Whistleblowers are one well-known form of intelligent disobedience. Whistle blowers have what Chaleff calls “refusal skills”—the ability to resist pressure. Civil disobedience when done well is intelligent and can be on the grandest of Gandhi-esque scales. If your boss looks the other way regularly so employees can cheat on travel expenses, small scale intelligent disobedience saves a little piece of your day-to-day integrity.

As an executive coach and teacher of coaching at Columbia University, I am particularly tuned into day-to-day work environments. Early on in his book, Chaleff reminds us of why this topic needs to be broadly addressed, not just by psychologists, but leaders everywhere.

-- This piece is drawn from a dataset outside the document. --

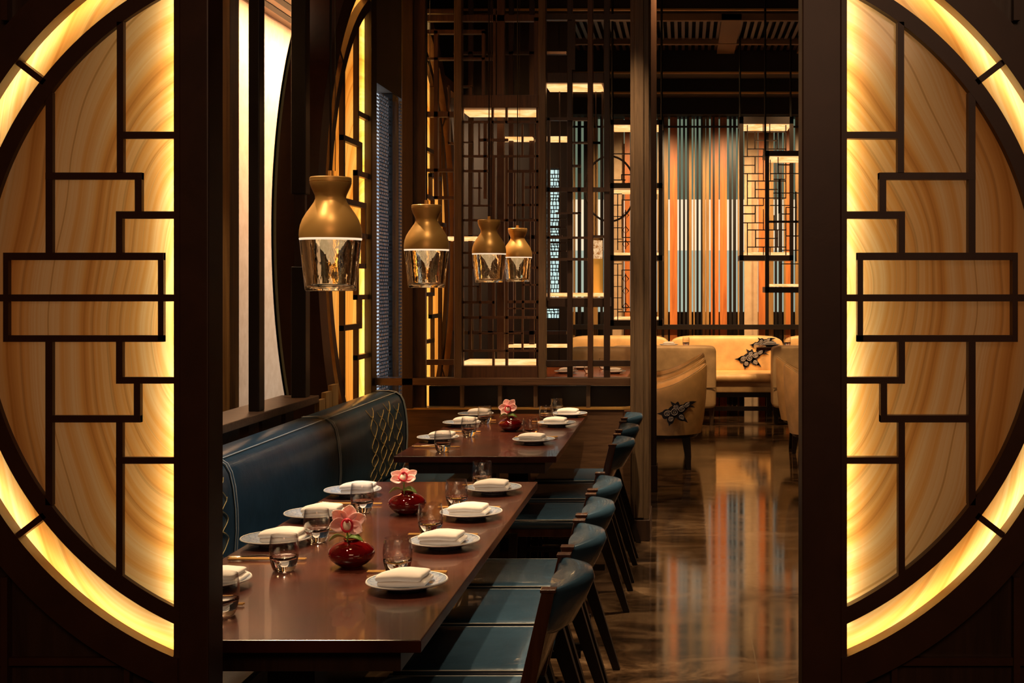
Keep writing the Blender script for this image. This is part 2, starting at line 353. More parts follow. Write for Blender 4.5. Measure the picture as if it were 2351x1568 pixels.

“…if you are an executive, manager, supervisor, officer, minister, teacher, or anyone with others in your care, and you want to create an environment in which individuals hold themselves personally accountable for doing the right thing, you need to understand the underlying, shaping forces working against this in order to transform those forces.”

There are many other occasions for disobedience, when not doing what you are told is the more moral, more effective, more human course. We all need to practice intelligent disobedience at the right time in a technocratic society when rules, often stupid and damaging rules, abound. Many of us have had the thought that some of our fruitful developmental experiences came our way when we disobeyed the authority figures around us—“put down that guitar, don’t date that type of girl,” and so on. Not all of them of course, as we also on occasion paid a heavy price for disobedient moves. But some of our moves in the opposite direction of obeying were truly the “right” things to do.

We should not be surprised, now half a century later, post-Milgram and the Stanford prison studies, about the discouraging aspects of how easily social conditions change our moral stances and our dispositions. What we thought were solid convictions—like to do no harm— may be closer to thin veneers that can be altered too easily. Psychologists are human and the dark side is never too far away.

Chaleff is realistic that intelligent disobedience is not an easy skill to master. When training the guide dogs, the sequence is first to obey, and then learn when to disobey. As the woman who introduced the concept to Chaleff described, “learning not to obey is a higher order of skill.” Maybe that is why we too often fail at it. Still Chaleff pursues not just understanding the dynamics of obedience but exploring the relatively simple training needed to prepare people to intelligently disobey when appropriate.

He is not as interested in the basic Milgram experiment, which virtually everyone is familiar with, but gives more attention to the variations on the basic design that Milgram did to determine what lowers inappropriate obedience. That’s where the potential lies for social designs that lower the incidence of destructive obedience.

Zimbardo includes a strong note of hope in his comments, as does Chaleff in this sober but ultimately positive treatment of the question. Zimbardo’s final thoughts: “(Chaleff’s) book has given me new hope for the prospect of humanity finally learning… overdue lessons.” Chaleff reminds us that we have already institutionalized intelligent disobedience: “Paradoxically, the culture itself can build into its values and practices the preservation of the individual’s freedom against the forces of conformity and obedience it generates… a founding American ideal other cultures admire.”

In the fog of war, our psychology profession fell short of its ideals and the APA and Hoffman are right in reminding us to recommit to them.